25 – O candidato, o governante ou as forças políticas que o apoiam, estimulam a militarização da educação com a adoção de algum tipo de “religião patriótica”, que instaure um culto aos heróis da pátria?

26 – Há, por parte do candidato, do governante ou das forças políticas que o apoiam, tentativas de reescrever a história (e, sobretudo, de ensinar tais falsificações históricas nas escolas ou em cursos paralelos de deformação política), enaltecendo regimes autocráticos do passado ou promovendo antigos violadores de direitos humanos (por exemplo, conhecidos torturadores) como heróis da pátria?

27 – Há, por parte do candidato, do governante ou das forças políticas que o apoiam, alegações de que não faz sentido, em uma sociedade tradicionalmente cristã (ou hindu, ou islâmica, ou judaica), que o Estado seja laico?

28 – O candidato ou o governante se apresenta – e assim é visto pelas forças políticas que o apoiam – como escolhido ou guiado por deus para cumprir uma missão redentora?

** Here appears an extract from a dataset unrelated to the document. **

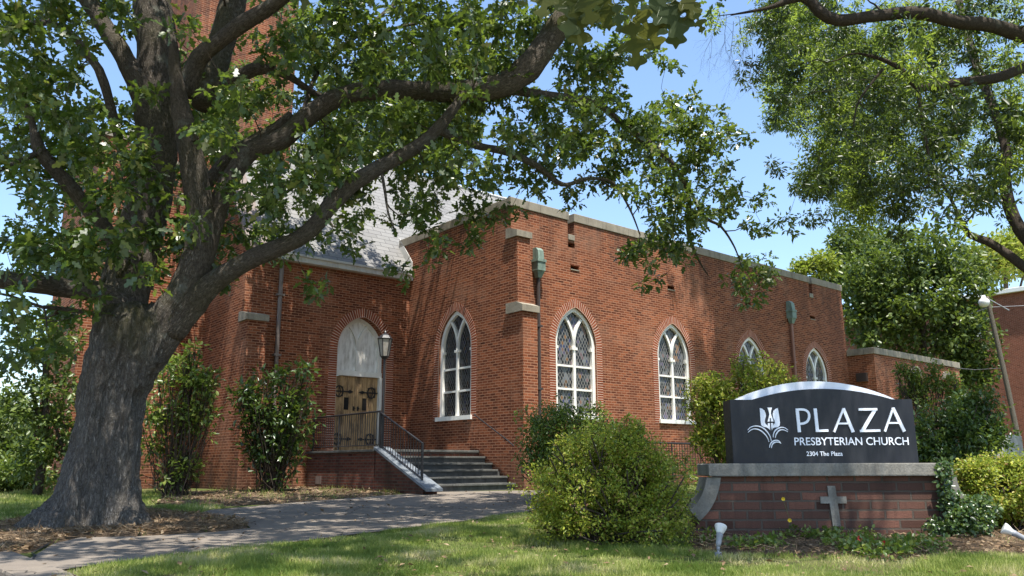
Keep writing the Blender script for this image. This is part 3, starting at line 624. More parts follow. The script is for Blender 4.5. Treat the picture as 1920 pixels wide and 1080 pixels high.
def railing(name, label, cat, pts, parentbase, h, nb, posts, group=None, brad=.009):
    """pts: list of floor points; top rail h above"""
    t = thing(name, label, cat, parentbase, group)
    up = np.array([0, 0, 1.0])
    mb = MB(); mb.tube([p+up*h for p in pts], .022, 8); mb.build('top_rail', m_iron, t)
    mb = MB(); mb.tube([p+up*.1 for p in pts], .013, 6); mb.build('bottom_rail', m_iron, t)
    for p in posts:
        mb = MB(); mb.tube([p-up*.02, p+up*(h+.01)], .021, 8); mb.build('post', m_iron, t)
    Ls = [np.linalg.norm(pts[i+1]-pts[i]) for i in range(len(pts)-1)]; tot = sum(Ls)
    base_me = None
    for k in range(nb):
        s = (k+.5)/nb*tot; i = 0
        while i < len(Ls)-1 and s > Ls[i]: s -= Ls[i]; i += 1
        p = pts[i]+(pts[i+1]-pts[i])*s/Ls[i]
        if base_me is None:
            mb = MB(); mb.tube([t_ for t_ in (BASE[t.name]+up*.1, BASE[t.name]+up*h)], brad, 5); o = mb.build('baluster', m_iron, t); base_me = o.data
        else:
            o = bpy.data.objects.new('baluster', base_me); C.objects.link(o); o.parent = t
        o.location = Vector(p-BASE[t.name])
    return t
P1 = [B(US, 4.7, ZL), B(US, 1.28, ZL)]; P2 = [B(US, 1.28, ZL), B(US, -.52, .62)]
rl = railing('stair_railing', 'black iron railing along the landing in front of the wooden church door', 'railing', P1, B(US, 3, ZL), .87, 31, [P1[0], B(US, 3.3, ZL)])
rl = railing('stair_railing', 'black iron railing sloping down the slate cheek cap beside the entrance steps', 'railing', P2, B(US, .3, 1.0), .84, 17, [P2[0]+np.array([0, 0, .0]), P2[1]])
hr = thing('wall_handrail', 'short sloping metal handrail fixed to the brick wall right of the steps', 'handrail', B(-.1, .8, 1.6))
mb = MB(); mb.tube([B(-.02, 1.42, 2.27), B(-.09, 1.38, 2.27), B(-.09, .1, 1.62), B(-.09, -.2, 1.45)], .016, 8); mb.build('rail', m_iron, hr)
for v, z in ((1.2, 2.17), (.2, 1.66)):
    mb = MB(); mb.tube([B(-.0, v, z-.06), B(-.09, v, z)], .01, 6); mb.build('bracket', m_iron, hr)
# lamp post at the landing corner
lb = B(US+.02, 1.22, ZL)
lp = thing('lamp_post', 'slim black lamp post with a tapered lantern in front of the arched church door', 'lamp post', lb)
mb = MB(); mb.tube([lb, lb+np.array([0, 0, 2.12])], .026, 10); mb.tube([lb, lb+np.array([0, 0, .05])], .06, 10); mb.build('pole', m_iron, lp)
zl = ZL+2.1
def hexring(c, r, z, n=6): return [np.array([c[0]+r*math.cos(2*math.pi*k/n+.3), c[1]+r*math.sin(2*math.pi*k/n+.3), z]) for k in range(n)]
def lathe_hex(c, prof, n=6):
    V = [p for r, z in prof for p in hexring(c, r, z, n)]; F = []
    for i in range(len(prof)-1):
        for k in range(n): j = (k+1) % n; F.append((i*n+k, i*n+j, i*n+n+j, i*n+n+k))
    F.append(tuple(range(n-1, -1, -1))); F.append(tuple((len(prof)-1)*n+k for k in range(n))); return V, F
mb = MB(); mb.add(*lathe_hex(lb, [(.03, zl-.02), (.09, zl+.03), (.1, zl+.05), (.02, zl+.06)]))
top = hexring(lb, .165, zl+.46); bot = hexring(lb, .1, zl+.05)
for a, b in zip(bot, top): mb.tube([a, b], .011, 5)
mb.add(*lathe_hex(lb, [(.175, zl+.455), (.185, zl+.475), (.12, zl+.55), (.07, zl+.58), (.03, zl+.6), (.035, zl+.63), (.0, zl+.68)]))
for k in range(6): a = top[k]; mb.add([a+np.array([0, 0, 0]), a+np.array([.015, 0, .07]), a+np.array([-.01, 0.01, 0])], [(0, 1, 2)])
la = mb.build('lantern', m_iron, lp)
m_lg, nt, out = newmat('lantern_glass'); fin(nt, out, ramp(nt, noi(nt, geo(nt), 12, 3), [(.3, (.24, .22, .19)), (.7, (.36, .34, .3))]), .25, spec=.5)
V = hexring(lb, .094, zl+.06)+hexring(lb, .158, zl+.455); mesh_np('lantern_glass', V, [(k, (k+1) % 6, 6+(k+1) % 6, 6+k) for k in range(6)], m_lg, la)
# fence along the area way right of the entrance
P3 = [B(2.4, -1.2, .62), B(9.0, -1.2, .62)]
railing('areaway_railing', 'long low black iron railing behind the bright shrub, below the arched hall windows', 'railing', P3, B(5, -1.2, .43), .94, 60, [P3[0], B(4.55, -1.2, .6), B(6.6, -1.2, .6), P3[1]])
# ================================================================== MONUMENT SIGN
sg = thing('monument_sign', 'dark church name sign with silver arched top on a low brown brick base', 'sign', onD(1555, 1005, 9.35)*np.array([1, 1, 0])+np.array([0, 0, .2]))
def xz(px, py, Y): p = onD(px, py, Y); return (p[0], p[2])
def extr(name, pts, y0, y1, mt, parent, uv=None, bev=0):
    """polygon in (x,z) pushed back from y0 to y1"""
    n = len(pts); V = [(x, y0, z) for x, z in pts]+[(x, y1, z) for x, z in pts]
    tri = tessellate_polygon([[Vector((x, z, 0)) for x, z in pts]])
    F = [tuple(t) for t in tri]+[tuple(i+n for i in t[::-1]) for t in tri]+[(i, (i+1) % n, n+(i+1) % n, n+i) for i in range(n)]
    return mesh_np(name, np.array(V), F, mt, parent)
YS = 9.2
lc = [(1352, 890), (1349, 912), (1341, 938), (1328, 960), (1312, 977), (1297, 1000), (1294, 1022)]
rc = [(1766, 890), (1771, 912), (1781, 936), (1796, 955), (1810, 968), (1814, 990), (1816, 1022)]
lpts = [xz(*p, YS) for p in lc]; rpts = [xz(*p, YS) for p in rc]
extr('base_wall', lpts[::-1]+rpts[::1] if False else lpts+rpts[::-1], YS, YS+.42, m_bricksign, sg)
def curve2(pts, n=6):
    P, _ = smooth_path([np.array([a, 0, b]) for a, b in pts], [1]*len(pts), .03); return [(p[0], p[2]) for p in P]
for cc, sgn in ((lc[:5], -1), (rc[:5], 1)):
    c = curve2([xz(*p, YS-.03) for p in cc]); w = .155; o = []
    for i, p in enumerate(c):
        a = c[max(i-1, 0)]; b = c[min(i+1, len(c)-1)]; t = np.array([b[0]-a[0], b[1]-a[1]]); t /= np.linalg.norm(t); nn = np.array([t[1], -t[0]])*(-sgn)*-1
        if nn[0]*sgn < 0: nn = -nn
        o.append((p[0]+nn[0]*w, p[1]+nn[1]*w))
    c = [(p[0], min(p[1], 0.86)) for p in c]; o = [(p[0], min(p[1], .86)) for p in o]
    extr('scroll_bracket', c+o[::-1], YS-.035, YS+.36, m_slab, sg)
zt = xz(1550, 868.5, YS-.07)[1]; zb_ = xz(1550, 892.5, YS-.07)[1]
x0 = xz(1329, 880, YS-.07)[0]; x1 = xz(1787, 880, YS-.07)[0]
mb = MB(); mb.box(x0, x1, YS-.07, YS+.5, zb_, zt, bv=.012); mb.build('cap_slab', m_slab, sg)
vx = [xz(1551, 911, YS-.018), xz(1566, 911, YS-.018), xz(1569, 931, YS-.018), xz(1587, 931, YS-.018), xz(1588, 944, YS-.018), xz(1571, 944, YS-.018), xz(1577, 987, YS-.018), xz(1562, 987, YS-.018), xz(1556, 944, YS-.018), xz(1539, 944, YS-.018), xz(1538, 931, YS-.018), xz(1554, 931, YS-.018)]
extr('cross', vx, YS-.018, YS+.01, m_slab, sg)
YC = 9.32
def arc3(a, b, c, n=28):
    (x1, y1), (x2, y2), (x3, y3) = a, b, c
    d = 2*(x1*(y2-y3)+x2*(y3-y1)+x3*(y1-y2)); ux = ((x1*x1+y1*y1)*(y2-y3)+(x2*x2+y2*y2)*(y3-y1)+(x3*x3+y3*y3)*(y1-y2))/d; uy = ((x1*x1+y1*y1)*(x3-x2)+(x2*x2+y2*y2)*(x1-x3)+(x3*x3+y3*y3)*(x2-x1))/d
    r = math.hypot(x1-ux, y1-uy); a0 = math.atan2(y1-uy, x1-ux); a1 = math.atan2(y3-uy, x3-ux)
    return [(ux+r*math.cos(a0+(a1-a0)*i/n), uy+r*math.sin(a0+(a1-a0)*i/n)) for i in range(n+1)]
L0 = xz(1368, 752, YC); Lb = xz(1376.5, 869, YC); xl = (L0[0]+Lb[0])/2; xr = (xz(1708, 745, YC)[0]+xz(1724, 865, YC)[0])/2
zf = (L0[1]+xz(1708, 746, YC)[1])/2
aL = (xz(1410, 749, YC)[0], zf); aM = (xz(1540, 729, YC)[0], xz(1540, 729, YC)[1]); aR = (xz(1672, 747, YC)[0], zf)
front = [(xl, zt), (xl, zf)]+arc3(aL, aM, aR)+[(xr, zf), (xr, zt)]
cab = extr('sign_cabinet', front, YC, YC+.3, m_signface, sg)
mb = MB(); mb.box(xl-.004, xl+.012, YC+.006, YC+.302, zt, zf-.002); mb.build('cabinet_side', m_signside, cab)
YA = YC+.1
bL = (xz(1377, 750, YA)[0], zf-.0); bM = xz(1531, 715, YA); bR = (xz(1680, 746, YA)[0], zf-.0)
pa = arc3(bL, bM, bR); extr('arched_cap', [(pa[0][0], zf-.05)]+pa+[(pa[-1][0], zf-.05)], YA, YC+.29, m_silver, cab)
YT = YC-.014
_k = [0]
def sribbon(mb, pts, w, zoom, org, y0=YT, y1=YC+.004, taper=False):
    _k[0] += 1; y0 = y0-.0009*(_k[0] % 6)
    P = [xz(org[0]+p[0]/zoom, org[1]+p[1]/zoom, y0) for p in pts]
    if len(P) > 3: Q, _ = smooth_path([np.array([a, 0, b]) for a, b in P], [1]*len(P), .012); P = [(q[0], q[2]) for q in Q]
    n = len(P); V = []; F = []
    for i in range(n):
        a = P[max(i-1, 0)]; b = P[min(i+1, n-1)]; t = np.array([b[0]-a[0], b[1]-a[1]]); t /= np.linalg.norm(t)+1e-9
        ww = w/2*((.35+.65*math.sin(math.pi*i/(n-1))) if taper else 1); nn = np.array([-t[1], t[0]])*ww
        for s, y in ((1, y0), (-1, y0), (-1, y1), (1, y1)): V.append((P[i][0]+s*nn[0], y, P[i][1]+s*nn[1]))
    for i in range(n-1):
        for k in range(4): j = (k+1) % 4; F.append((i*4+k, i*4+j, i*4+4+j, i*4+4+k))
    F += [(0, 1, 2, 3), tuple((n-1)*4+k for k in (3, 2, 1, 0))]; mb.add(V, F)
G = (1400, 600); Z = 3.6
mb = MB(); W, w = .036, .021
sribbon(mb, [(341, 599), (357, 757)], W, Z, G)
sribbon(mb, [(332, 605), (385, 605), (414, 620), (423, 650), (412, 682), (384, 698), (350, 700)], .026, Z, G)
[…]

Apresenta-se como defensor da civilização contra algum inimigo universal que quer destruir os seus valores e instituições – a família, a religião, a pátria ou a nação (conferindo-lhe o status de entidade acima de tudo e colocando acima de todos um deus capaz de intervir na história ou na política) contra a qual haveria uma conspiração?

A lista acima, ainda que não exaustiva, já é capaz de captar ameaças ao processo de democratização por parte de candidatos ou governantes, alinhados, sobretudo, a forças políticas populistas-autoritárias ora em ascensão no mundo e no Brasil.

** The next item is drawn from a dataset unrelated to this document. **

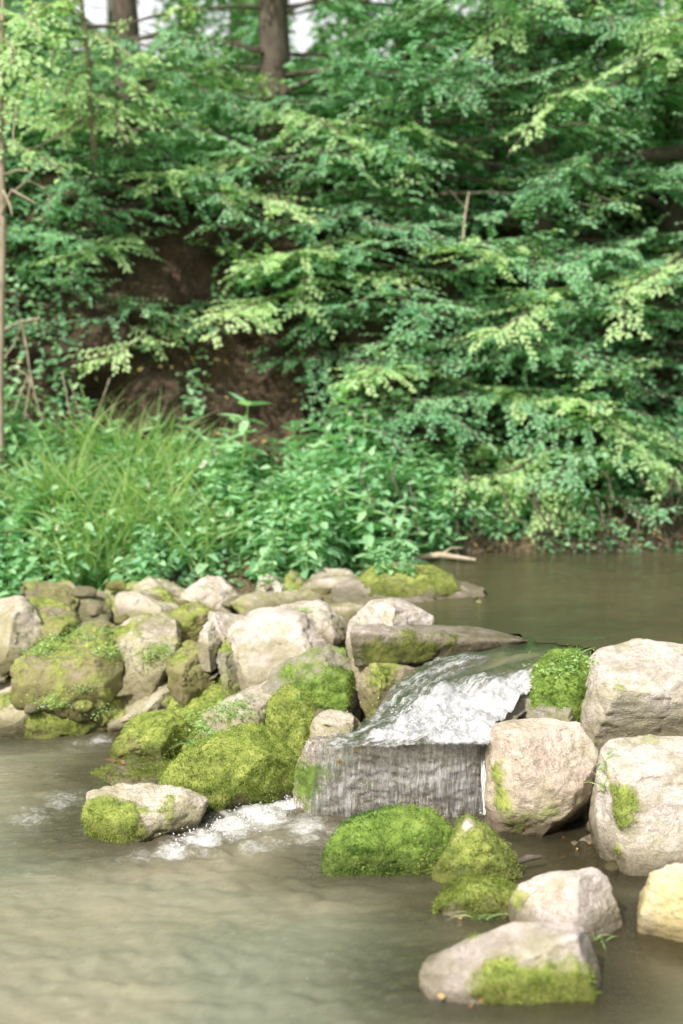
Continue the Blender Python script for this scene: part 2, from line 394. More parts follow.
def rock(name, label, cat, sil, crest, zb, q, mat, moss, blobs=(), seed=None, back=.6, grow=1.13, **kw):
    seed = len(ROCKS) if seed is None else seed
    sil = np.array(sil, float); cc_ = (sil.max(0) + sil.min(0)) / 2; sil = cc_ + (sil - cc_) * [grow, 1 + (grow - 1) * .8]; pb, pt = sil[:, 1].max(), sil[:, 1].min()
    cx = sil[:, 0].mean(); Yf = at_z(cx, pb, zb)[1]; s = (pb - 330) / F
    q = q * .85 if cx < 400 and pb < 745 else q; Dp = (1 - q) * (pb - pt) * (Yf / F) / max(s, .12)
    pts = []
    for (x, y) in sil:
        t = (pb - y) / (pb - pt); A = at_y(x, y, Yf + Dp * t); pts.append(A)
        if t < .45: B = A.copy(); B[2] = zb - .12; pts.append(B)
        else:
            B = A.copy(); B[1] += Dp * back + .04; B[2] = min(A[2] - .04, zb + .3 * (A[2] - zb)); B[0] = A[0] * .9 + at_y(cx, y, A[1])[0] * .1; pts.append(B)
    for (x, y, *c) in crest:
        t = (pb - y) / (pb - pt); c = c[0] if c else .3
        pts.append(at_y(x, y, Yf + Dp * t * c))
    if 'cuts' not in kw and kw.get('smooth', 1) <= 3:
        rr = np.random.default_rng(seed + 5000); t = rr.uniform(-.5, .5)
        kw['cuts'] = [(t, -.55, .68, rr.uniform(.56, .68)), (t * .4, -.2, 1, rr.uniform(.66, .82)), (-t - .2, -.9, .05, rr.uniform(.66, .80)), (-.8, -.5, .3, rr.uniform(.62, .82)), (.8, -.5, .1, rr.uniform(.62, .82))]; kw.setdefault('chipsize', 1.2)
    o = build_rock(name, pts, mat, moss, blobs, seed, **kw)
    tag(o, label, cat); return o

R = rock
# ---- back row of the left rock pile
R('rock', 'pale tan rounded rock cut by the left edge of the photo', 'rock', [(-22,612),(0,598),(22,600),(34,618),(36,634),(22,648),(-10,656),(-26,640)], [(6,618,.4)], .30, .6, 'tan', .12, [(20,640,14,.3)])
R('mossy_rock', 'low brownish green rock behind the pale tan rounded rock at the left edge', 'rock', [(8,600),(20,585),(38,583),(62,588),(72,600),(66,614),(30,618),(10,612)], [(38,592,.5)], .36, .55, 'brown', .42, tuft='moss_olive', density=.4)
R('mossy_rock', 'small dark mossy rock lump between the rounded edge rock and the leafy boulder', 'rock', [(33,618),(45,609),(62,610),(72,622),(66,640),(40,645),(30,634)], [(52,616,.4)], .30, .6, 'brown', .5, tuft='moss_olive', density=.4)
R('rock', 'rough olive brown rock at the back against the herbs', 'rock', [(96,600),(104,584),(122,577),(150,574),(168,578),(180,592),(176,612),(140,618),(100,616)], [(140,585,.5)], .34, .6, 'tan', .44, [(165,600,10,.5)], tuft='moss_olive', density=.4)
R('flat_rock', 'flat pale rock lying in front of the rough olive brown rock', 'rock', [(108,606),(118,596),(140,593),(160,598),(186,604),(190,612),(160,622),(114,620)], [(140,602,.5)], .36, .5, 'pale', .22, [(135,615,14,.4)], density=.4)
R('mossy_rock', 'low olive mossy hump between the flat pale rock and the round pinkish boulder', 'rock', [(164,612),(176,603),(196,603),(208,612),(206,624),(186,630),(166,626)], [(188,609,.4)], .33, .55, 'brown', .55, tuft='moss_olive', density=.5)
R('rock', 'small grey brown stone tucked in shade behind the leafy boulder', 'rock', [(66,606),(80,598),(98,600),(108,610),(100,622),(74,622)], [(86,606,.4)], .34, .5, 'grey', .3, density=.3)
R('boulder', 'round smooth pinkish boulder at the back of the pile under the herbs', 'boulder', [(180,600),(190,586),(208,578),(228,579),(246,588),(254,600),(246,612),(200,616),(182,610)], [(214,590,.45)], .36, .6, 'pale', .08, density=.3)
R('rock', 'pale upright stone beside the round pinkish boulder', 'rock', [(250,596),(256,580),(268,571),(280,575),(288,590),(284,606),(262,610)], [(268,584,.4)], .36, .65, 'pale', .2, density=.3)
R('mossy_rock', 'olive green mossy mound at the back beneath the yellowish weeds', 'rock', [(272,588),(282,570),(296,562),(308,568),(318,582),(314,592),(284,596)], [(296,576,.4)], .38, .6, 'tan', .55, tuft='moss_olive', density=.5)
R('flat_rock', 'pale flat stone at the back just left of the mossy cap rock', 'rock', [(304,588),(318,578),(345,577),(364,582),(368,594),(330,600),(306,597)], [(335,585,.5)], .40, .45, 'pale', .2, density=.3)
R('flat_rock', 'low flat olive stone behind the pale angular boulder', 'rock', [(232,606),(250,596),(290,593),(330,596),(346,604),(320,616),(250,618)], [(290,603,.5)], .38, .4, 'tan', .4, tuft='moss_olive', density=.3)
R('rock', 'brownish rock with a dark underside behind the pale slab', 'rock', [(312,606),(318,594),(340,590),(362,596),(372,608),(366,622),(330,624)], [(340,600,.4)], .38, .55, 'tan', .2, density=.3)
R('mossy_rock', 'low rounded rock with a mossy cap at the edge of the upper pool', 'rock', [(360,584),(376,570),(400,565),(430,568),(448,578),(454,588),(430,596),(370,596)], [(404,576,.5)], .43, .5, 'tan', .62, tuft='moss_olive', density=.6, zwater=ZP, cuts=[(0,-.1,1,.9)], chipsize=.5)
R('flat_rock', 'flat pale ledge around the mossy cap rock at the pool edge', 'rock', [(338,594),(350,582),(400,586),(452,584),(480,588),(476,594),(430,603),(352,606)], [(400,594,.6)], .415, .35, 'pale', .12, density=.2, zwater=ZP, cuts=[(0,-.1,1,.9)], chipsize=.4)
# ---- second row
R('boulder', 'large olive boulder covered in small leafy weeds on the left', 'boulder', [(18,672),(24,650),(44,630),(66,616),(92,614),(112,626),(120,646),(118,668),(100,684),(50,690),(22,686)], [(66,630,.35),(96,632,.35),(40,656,.1)], .17, .68, 'brown', .45, [(50,645,14,.4),(108,650,8,.4)], tuft='moss_olive', density=.5, cuts=[(-.1,-.85,.5,.75),(.2,-.1,1,.8)])
R('boulder', 'rounded boulder with pale and mossy patches behind the long slanting slab', 'boulder', [(112,650),(118,632),(134,620),(160,615),(178,620),(190,634),(192,652),(170,668),(140,680),(120,676),(112,664)], [(150,628,.35),(128,650,.2),(172,640,.3)], .20, .7, 'tan', .36, [(126,632,16,.5),(152,655,10,.4)], tuft='moss_olive', density=.5)
R('rock', 'olive brown rounded rock right of the patchy boulder', 'rock', [(166,662),(172,648),(186,640),(202,646),(212,662),(212,680),(190,690),(172,682)], [(190,652,.3)], .20, .65, 'brown', .42, tuft='moss_olive', density=.5)
R('rock', 'pale grey rock face between the olive hump and the big angular rock', 'rock', [(196,640),(206,612),(226,606),(244,612),(246,640),(232,664),(210,672),(200,660)], [(222,620,.3)], .26, .6, 'pale', .2, density=.4)
R('stone', 'small whitish stone wedged below the olive mossy hump', 'stone', [(199,634),(204,623),(214,621),(220,630),(216,640),(204,643)], [(210,627,.3)], .36, .6, 'pale', .05, density=0, chips=3)
R('boulder', 'big pale angular boulder with a dark crack, the lightest on the pile', 'boulder', [(226,648),(234,628),(252,612),(284,603),(312,610),(330,624),(338,644),(318,660),(286,672),(256,682),(232,676)], [(262,618,.35),(300,618,.4),(318,640,.2),(238,640,.15)], .24, .66, 'pale', .04, [(244,672,12,.7)], rough=1.1, chips=5, density=.6, cuts=[(-.25,-.68,.68,.62),(.6,-.4,.65,.78),(-.85,-.4,.1,.8)], grow=1.05, chipsize=.7)
R('rock', 'pale slab with a dark end lying right of the big angular boulder', 'rock', [(296,606),(312,600),(336,604),(356,620),(360,630),(344,642),(322,640),(300,626)], [(330,612,.3),(344,626,.1)], .36, .6, 'pale', .06, density=.3, cuts=[(0,-.4,.9,.65),(.85,-.5,-.1,.75)])
R('mossy_rock', 'narrow moss covered rock wedge under the left side of the big angular boulder', 'rock', [(214,668),(222,646),(234,640),(246,656),(250,676),(236,692),(218,690)], [(232,652,.2)], .20, .7, 'grey', .6, density=.8)
R('rock', 'pale tilted rock pointing up behind the straight edged slab', 'rock', [(345,640),(352,620),(378,600),(396,597),(412,606),(430,616),(428,632),(400,640),(364,650)], [(384,612,.2),(362,634,.1)], .38, .68, 'pale', .1, [(360,640,12,.6)], density=.5, cuts=[(-.45,-.55,.7,.62),(.6,-.6,.4,.7)])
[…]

Agentes democráticos são pessoas capazes de fazer essas perguntas para perceber os padrões autocráticos associados ao comportamento político de líderes e militantes de forças políticas perigosas para a democracia.

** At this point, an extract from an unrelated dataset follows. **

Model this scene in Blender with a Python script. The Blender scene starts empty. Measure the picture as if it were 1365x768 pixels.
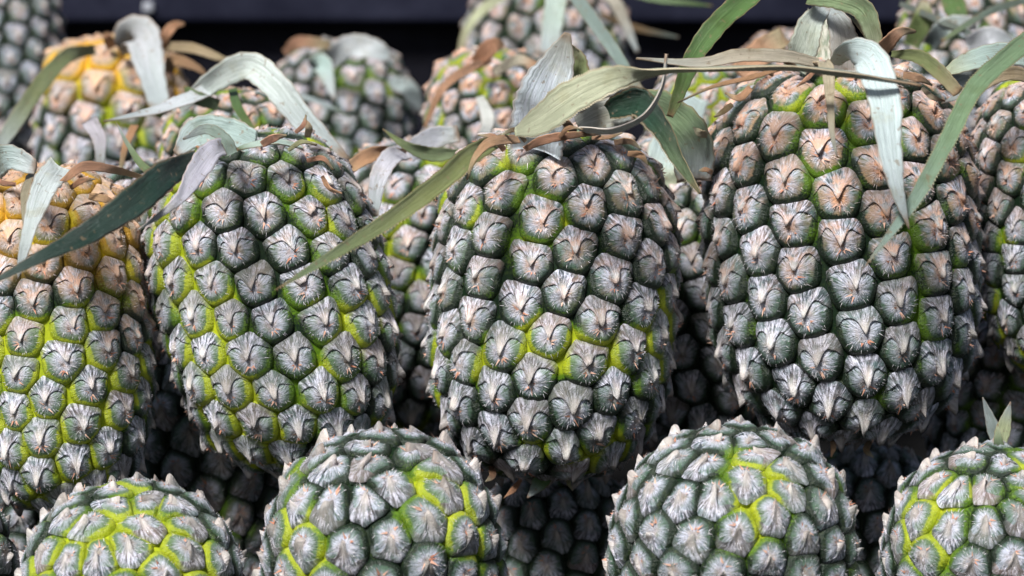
import bpy, math, random
import numpy as np
from mathutils import Vector, Matrix
from math import radians as rad, pi

sc = bpy.context.scene
# ------------------------------------------------------------------ camera
FOC, PW, PH = 100.0, 1365.0, 768.0
PITCH = rad(-9)
CAM = Vector((0, -1.4, 1.0))
cd = bpy.data.cameras.new('camera'); cam = bpy.data.objects.new('camera', cd)
sc.collection.objects.link(cam); sc.camera = cam
cam.location = CAM; cam.rotation_euler = (pi/2 + PITCH, 0, 0)
cd.lens = FOC; cd.sensor_width = 36; cd.clip_start = 0.05; cd.clip_end = 200
cd.dof.use_dof = True; cd.dof.focus_distance = 1.335; cd.dof.aperture_fstop = 8.0
FW = Vector((0, math.cos(PITCH), math.sin(PITCH)))
UP = Vector((0, -math.sin(PITCH), math.cos(PITCH)))
RT = Vector((1, 0, 0))
def K(d): return d*36/(FOC*PW)             # metres per photo pixel at depth d
def P(x, y, d): return CAM + FW*d + RT*((x-PW/2)*K(d)) + UP*((PH/2-y)*K(d))
# ------------------------------------------------------------------ world, sun, exposure
w = bpy.data.worlds.new('World'); sc.world = w; w.use_nodes = True
nt = w.node_tree; bg = nt.nodes['Background']
sky = nt.nodes.new('ShaderNodeTexSky'); sky.sky_type = 'NISHITA'; sky.sun_disc = False
SUN_EL, SUN_AZ = rad(50), rad(206)         # azimuth clockwise from +Y: over the camera's shoulder
sky.sun_elevation = SUN_EL; sky.sun_rotation = SUN_AZ
sky.air_density = 1.0; sky.dust_density = 3.0
nt.links.new(sky.outputs[0], bg.inputs[0]); bg.inputs[1].default_value = 0.05
sl = bpy.data.lights.new('sun', 'SUN'); sl.energy = 4.0; sl.angle = rad(14); sl.color = (1, .985, .965)
so = bpy.data.objects.new('sun', sl); sc.collection.objects.link(so)
sd = Vector((math.sin(SUN_AZ)*math.cos(SUN_EL), math.cos(SUN_AZ)*math.cos(SUN_EL), math.sin(SUN_EL)))
so.rotation_euler = sd.to_track_quat('Z', 'Y').to_euler(); so.location = (0, -3, 4)
sc.view_settings.view_transform = 'Standard'; sc.view_settings.look = 'None'
sc.view_settings.gamma = 1; sc.view_settings.exposure = 0.52
sc.render.engine = 'CYCLES'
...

Quando dizemos que há déficit de democratas (de agentes capazes de fazer esse desvelamento e de tomar providências para impedir que os ovos da serpente sejam chocados) não estamos nos referindo aos eleitores ou filiados de partidos que se dizem democráticos e nem mesmo às pessoas que, quando perguntadas, respondem que preferem a democracia a outros regimes.

Estamos falando de agentes democráticos ativos, fermentadores do processo de formação da opinião pública. Ou seja, agentes que conseguem, com sua atuação, que um público mais amplo perceba o perigo – não toda a população, por certo, mas aquela sua parte que pode ser ativada para impedir que uma alternativa autocrática se construa e se estabeleça. Foram agentes democráticos que, no Brasil do final dos anos 70 e início dos anos 80, conseguiram fermentar uma opinião pública (que não é a mesma coisa que a soma das opiniões privadas dos cidadãos) contrária à ditadura militar. Essa parcela fecundada ou catalisada por razões e emoções compatíveis com a democracia não precisa ser maioria numérica: basta que sua resultante seja pública (quer dizer, composta por emergência, pelo entrechoque de miríades de opiniões que se polinizam mutuamente a partir da interação).

Claro que esses agentes democráticos não são indivíduos iluminados pelo conhecimento. São pessoas que participam de conversações democráticas recorrentes e, portanto, são nodos de redes que se articulam na sociedade. Portanto, são agentes de uma cultura que, como toda cultura, reproduz, de modo “não-natural”, certo tipo de comportamento. Para tanto, estão conectados a clusters de, digamos, “pegajosidade antropológica” fortes o suficientes para que seus membros se reconheçam e se reforcem mutuamente por meio de múltiplos laços de feedback positivo. Se a presença desses clusters é insuficiente para produzir tal efeito – em todo lugar: nas mídias tradicionais e sociais, nos partidos e sindicatos, nos parlamentos, nos tribunais e no ministério público, nos órgãos de governo, nas organizações da sociedade civil, nas empresas, nas famílias e grupos de amigos, nas comunidades de vizinhança, de prática, de aprendizagem e de projeto – para influir no processo de formação da opinião pública, então dizemos que há déficit de democratas. Por isso, talvez, Ralf Dahrendorf tenha constatado, em meados dos anos 1990, que “não há democracia sem democratas”.